Na zona sul do Rio, separados por um túnel e não mais do que 500 metros de distância, há dois esqueletos culturais que assombram há quase uma década a paisagem carioca, lembrando como a inépcia do poder público pode ser nociva.
O mais célebre deles é o Canecão, em Botafogo, onde se apresentaram todos os artistas fundamentais da MPB (“Nesta casa se escreve a história da música popular brasileira”, dizia seu célebre letreiro na entrada) e não poucos estrangeiros. Inaugurado em 1967, está fechado desde 2010, quando a UFRJ venceu uma briga judicial para retomar o terreno que era seu.

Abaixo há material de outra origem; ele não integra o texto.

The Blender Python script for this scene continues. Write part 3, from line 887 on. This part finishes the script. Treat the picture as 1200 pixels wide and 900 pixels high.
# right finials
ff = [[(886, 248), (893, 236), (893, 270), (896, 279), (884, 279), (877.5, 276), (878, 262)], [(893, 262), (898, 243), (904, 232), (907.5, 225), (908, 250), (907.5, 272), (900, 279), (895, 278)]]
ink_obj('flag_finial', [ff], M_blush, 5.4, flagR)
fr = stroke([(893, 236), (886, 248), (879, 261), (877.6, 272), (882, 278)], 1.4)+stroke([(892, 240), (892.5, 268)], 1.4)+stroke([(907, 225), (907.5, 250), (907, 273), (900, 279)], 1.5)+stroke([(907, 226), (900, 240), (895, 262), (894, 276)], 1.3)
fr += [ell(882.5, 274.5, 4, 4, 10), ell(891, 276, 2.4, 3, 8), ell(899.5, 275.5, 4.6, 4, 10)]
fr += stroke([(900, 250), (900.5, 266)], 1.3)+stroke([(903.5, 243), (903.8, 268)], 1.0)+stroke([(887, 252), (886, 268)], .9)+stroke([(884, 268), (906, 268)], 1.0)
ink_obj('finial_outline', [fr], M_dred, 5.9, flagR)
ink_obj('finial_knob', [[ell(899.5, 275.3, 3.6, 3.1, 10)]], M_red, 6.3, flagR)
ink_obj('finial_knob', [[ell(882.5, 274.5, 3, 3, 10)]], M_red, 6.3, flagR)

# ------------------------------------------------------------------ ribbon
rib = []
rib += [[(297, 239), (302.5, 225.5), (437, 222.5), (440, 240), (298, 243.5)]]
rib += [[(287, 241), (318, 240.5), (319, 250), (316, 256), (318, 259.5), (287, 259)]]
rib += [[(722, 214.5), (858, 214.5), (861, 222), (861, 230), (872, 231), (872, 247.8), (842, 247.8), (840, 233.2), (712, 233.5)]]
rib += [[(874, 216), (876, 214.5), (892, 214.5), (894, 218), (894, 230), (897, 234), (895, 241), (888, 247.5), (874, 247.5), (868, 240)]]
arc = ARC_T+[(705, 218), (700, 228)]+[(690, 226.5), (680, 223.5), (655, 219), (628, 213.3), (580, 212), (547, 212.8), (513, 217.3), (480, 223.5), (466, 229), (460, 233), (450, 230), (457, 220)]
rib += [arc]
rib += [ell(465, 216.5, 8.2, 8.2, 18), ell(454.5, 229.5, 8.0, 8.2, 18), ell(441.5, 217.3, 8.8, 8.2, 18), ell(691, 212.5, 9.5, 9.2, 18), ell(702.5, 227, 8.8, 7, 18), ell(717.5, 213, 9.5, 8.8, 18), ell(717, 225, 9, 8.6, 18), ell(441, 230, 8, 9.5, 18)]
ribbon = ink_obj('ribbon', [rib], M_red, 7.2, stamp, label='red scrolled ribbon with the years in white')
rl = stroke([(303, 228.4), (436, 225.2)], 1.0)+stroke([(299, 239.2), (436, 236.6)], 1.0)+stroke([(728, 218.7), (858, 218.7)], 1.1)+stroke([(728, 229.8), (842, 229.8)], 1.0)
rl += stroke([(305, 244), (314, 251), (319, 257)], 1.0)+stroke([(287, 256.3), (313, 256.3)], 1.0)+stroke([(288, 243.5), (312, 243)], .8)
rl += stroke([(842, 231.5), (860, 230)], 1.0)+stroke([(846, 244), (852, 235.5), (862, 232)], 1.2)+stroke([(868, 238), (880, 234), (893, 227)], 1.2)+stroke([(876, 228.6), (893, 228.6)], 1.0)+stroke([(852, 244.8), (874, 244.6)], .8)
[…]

Retomou e não fez nada além de anunciar vários planos para o lugar desde então. O mais recente deles é o lançamento, em junho, de um edital público para licitar o uso do imóvel. Não se sabe qual será o modelo proposto ou o prazo para reativação da casa. Enquanto a licitação não sai, a reitoria tenta regularizar a situação do lugar —o Canecão operava como casa de shows sem permissão legal.
Andando de lá rumo a Copacabana, cruza-se com os escombros do imenso teatro Villa-Lobos, pertencente ao estado do Rio. Fechado para reformas desde 2010, pegou fogo no fim do ano seguinte, quando já haviam sido gastos R$ 2 milhões em obras.
O incêndio veio a calhar para a gestão obreira de Sérgio Cabral, que reformulou os planos para o local, ampliando o tamanho da reforma e seu custo — inicialmente, R$ 36,7 milhões; depois, R$ 50 milhões. Pós-Lava Jato, o orçamento caiu para R$ 20 milhões, já no fim do ano passado. Nada foi feito até agora e não há a menor perspectiva de que seja.
O exemplo oposto veio da iniciativa privada que, após 18 anos, reabriu (no último dia 4) o antigo teatro Manchete, agora Adolpho Bloch —o empresário que, curiosamente, foi um dos idealizadores do Villa-Lobos. O palco recuperado, na Glória, permite uma ponta de esperança neste momento tão sinistro da cultura carioca.